Sözleşme ilişkisinin sona ermesinden sonra da tarafların sözleşmenin etkisinden kurtulmaları, başka bir anlatımla, sözleşme ilişkisinin tasfiyesi gerekir. Geriye etkili fesihte alacaklı yükleniciye veya onun halefi durumundaki kişilere verdiği tapuları geri isteyebilir. Geriye etkili fesihin en önemli sonucu da tarafların sözleşmenin yapıldığı tarihteki mal varlığına getirilmeleridir. Bunun anlamı tarafların hiç sözleşme yapılmamış gibi sözleşmenin yapıldığı tarihteki mal varlığına dönmeleridir. Kısaca söylemek gerekirse, geriye etkili fesihte yükleniciye inşaatın fesih tarihindeki fiziki durumuna uygun bağımsız bölüm verilmez. Feshin geriye etkili olacağı konusunda taraf iradelerinin uyuşmaması halinde mahkemece ileriye etkili feshin koşullarının gerçekleşip gerçekleşmediği araştırılmalıdır. Fesih ileriye etkili sonuçlar yaratacak şekilde yapılmış veya bunun koşulları oluşmuş ise, feshin doğal sonucu olarak yapılacak tasfiye işleminde yüklenici eserin getirildiği fiziki seviyeye uygun bağımsız bölüm tapusunun devrini isteyebilir. Feshin geriye etkili olması durumunda, sözleşme hiç yapılmamış (yok) farzedilerek hüküm doğuracağından taraflar karşılıklı olarak birbirlerine verdiklerini sebepsiz zenginleşme hükümlerince geri alabilir. Örneğin, avans niteliğinde bir miktar arsa payı devredilmiş ise arsa payının adına tescili arsa sahibince; yasaya uygun bir kısım imalât gerçekleşmiş ise bunun bedeli de yüklenici tarafça istenebilir.
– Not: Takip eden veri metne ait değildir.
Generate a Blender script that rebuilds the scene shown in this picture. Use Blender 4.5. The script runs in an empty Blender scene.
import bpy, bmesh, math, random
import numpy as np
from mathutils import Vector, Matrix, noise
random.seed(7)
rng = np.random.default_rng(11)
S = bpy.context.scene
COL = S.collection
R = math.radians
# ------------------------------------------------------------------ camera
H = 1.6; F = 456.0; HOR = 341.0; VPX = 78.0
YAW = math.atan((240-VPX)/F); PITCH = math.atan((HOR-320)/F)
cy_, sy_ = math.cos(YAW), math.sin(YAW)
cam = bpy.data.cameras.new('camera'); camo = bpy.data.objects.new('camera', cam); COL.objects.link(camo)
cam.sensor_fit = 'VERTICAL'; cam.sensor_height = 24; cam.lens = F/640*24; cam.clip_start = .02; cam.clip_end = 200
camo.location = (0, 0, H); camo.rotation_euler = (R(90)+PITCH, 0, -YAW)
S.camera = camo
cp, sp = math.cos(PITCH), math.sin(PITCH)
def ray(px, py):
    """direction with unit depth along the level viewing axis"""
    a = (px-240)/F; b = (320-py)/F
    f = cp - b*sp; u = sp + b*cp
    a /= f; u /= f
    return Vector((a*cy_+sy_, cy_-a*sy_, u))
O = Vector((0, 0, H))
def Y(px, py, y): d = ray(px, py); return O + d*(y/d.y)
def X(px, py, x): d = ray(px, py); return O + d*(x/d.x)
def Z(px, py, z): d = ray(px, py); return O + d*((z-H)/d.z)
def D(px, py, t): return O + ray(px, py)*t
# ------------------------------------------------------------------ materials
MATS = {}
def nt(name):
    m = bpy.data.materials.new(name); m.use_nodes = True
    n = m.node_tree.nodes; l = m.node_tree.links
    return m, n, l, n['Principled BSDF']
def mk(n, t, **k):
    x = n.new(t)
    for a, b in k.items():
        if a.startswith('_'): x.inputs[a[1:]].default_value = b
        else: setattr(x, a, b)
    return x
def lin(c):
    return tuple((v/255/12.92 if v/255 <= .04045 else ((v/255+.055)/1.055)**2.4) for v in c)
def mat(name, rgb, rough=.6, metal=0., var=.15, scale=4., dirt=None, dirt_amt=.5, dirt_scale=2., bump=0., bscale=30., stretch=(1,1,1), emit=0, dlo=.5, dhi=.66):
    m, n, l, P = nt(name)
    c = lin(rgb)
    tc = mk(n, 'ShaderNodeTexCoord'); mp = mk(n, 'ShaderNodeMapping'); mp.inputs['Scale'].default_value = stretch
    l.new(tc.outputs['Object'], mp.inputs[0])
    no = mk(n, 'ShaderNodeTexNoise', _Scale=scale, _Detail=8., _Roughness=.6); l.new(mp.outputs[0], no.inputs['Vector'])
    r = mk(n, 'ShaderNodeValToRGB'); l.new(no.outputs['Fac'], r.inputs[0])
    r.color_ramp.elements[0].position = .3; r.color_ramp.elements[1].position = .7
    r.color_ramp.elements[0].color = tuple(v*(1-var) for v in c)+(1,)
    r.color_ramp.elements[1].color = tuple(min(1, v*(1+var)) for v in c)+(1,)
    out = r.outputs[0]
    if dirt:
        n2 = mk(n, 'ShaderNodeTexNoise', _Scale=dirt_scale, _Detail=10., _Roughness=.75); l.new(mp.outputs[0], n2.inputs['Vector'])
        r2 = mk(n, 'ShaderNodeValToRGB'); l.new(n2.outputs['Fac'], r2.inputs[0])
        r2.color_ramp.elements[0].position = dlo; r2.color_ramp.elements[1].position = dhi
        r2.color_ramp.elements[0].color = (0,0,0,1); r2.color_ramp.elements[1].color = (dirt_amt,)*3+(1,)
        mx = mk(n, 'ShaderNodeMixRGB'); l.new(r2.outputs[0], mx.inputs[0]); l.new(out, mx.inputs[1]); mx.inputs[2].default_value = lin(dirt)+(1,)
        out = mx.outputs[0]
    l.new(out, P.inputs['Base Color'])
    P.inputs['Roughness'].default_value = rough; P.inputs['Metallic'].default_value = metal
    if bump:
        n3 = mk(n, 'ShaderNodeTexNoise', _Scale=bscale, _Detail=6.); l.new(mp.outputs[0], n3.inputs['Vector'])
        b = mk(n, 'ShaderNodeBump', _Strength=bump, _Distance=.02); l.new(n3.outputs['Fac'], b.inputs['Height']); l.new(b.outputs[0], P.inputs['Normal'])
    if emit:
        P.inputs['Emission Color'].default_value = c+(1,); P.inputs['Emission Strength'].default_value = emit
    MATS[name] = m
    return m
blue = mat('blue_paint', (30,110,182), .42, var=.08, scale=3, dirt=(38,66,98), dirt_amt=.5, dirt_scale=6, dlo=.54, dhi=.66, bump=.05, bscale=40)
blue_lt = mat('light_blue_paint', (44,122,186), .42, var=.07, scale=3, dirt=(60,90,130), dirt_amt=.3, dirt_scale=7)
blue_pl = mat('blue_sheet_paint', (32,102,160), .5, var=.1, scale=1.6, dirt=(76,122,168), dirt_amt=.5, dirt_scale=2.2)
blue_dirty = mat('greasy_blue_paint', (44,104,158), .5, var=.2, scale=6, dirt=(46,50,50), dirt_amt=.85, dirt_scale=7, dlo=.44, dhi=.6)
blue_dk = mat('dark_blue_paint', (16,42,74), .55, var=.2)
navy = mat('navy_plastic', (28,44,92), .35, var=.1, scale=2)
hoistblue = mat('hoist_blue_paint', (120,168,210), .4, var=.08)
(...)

Somut olayda, taraflar arasında tanzim edilen sözleşme 26.04.1995 tarihli olup, sözleşmenin 5. maddesi ile getirilen tevhit şartının gerçekleştiği 26.12.2013 günü ile işbu dava tarihi arasında davalı yüklenici tarafından edimin ifasına yönelik hiçbir işlem yapılmamış, arsa sahiplerine ve ilgili mercilere (belediye başkanlığı vb.) başvuruda bulunulmamıştır. Yüklenicinin açtığı İstanbul Anadolu 1. Asliye Hukuk Mahkemesi'nin 2020/294 Esas sayılı yetki ve süre talepli dava dosyasından tanzim edilen bilirkişi raporu ile, toplam inşaat süresinin 43 ay olarak tespit edilmiş olması karşısında yapı ruhsatı, mimari projesi vs. hazırlık işlemleri dahi henüz gerçekleştirilmemiş olan inşaatın, mahkemece tespiti yapılan 9 aylık sürede bitirilemeyeceği hususu izahtan varestedir.

Açıklanan nedenlerle mahkemece, davacı arsa sahiplerinin sözleşmenin geriye etkili feshi talebinin yerinden olduğu gerekçesiyle, davanın kabulüne karar verilmesi gerekirken yanılgılı gerekçeyle yazılı şekilde hüküm kurulması doğru olmamıştır.

VI. KARAR

Açıklanan sebeplerle,

Temyiz olunan Bölge Adliye Mahkemesi kararının BOZULMASINA,

17.100,00 TL duruşma vekalet ücretinin davalılardan alınarak Yargıtay duruşmasında vekil ile temsil olunan davacıya ve asli müdahile verilmesine,

Peşin alınan harcın istek halinde ilgililere iadesine,

Dosyanın kararı veren Bölge Adliye Mahkemesine gönderilmesine,

17.10.2023 tarihinde oy birliğiyle karar verildi.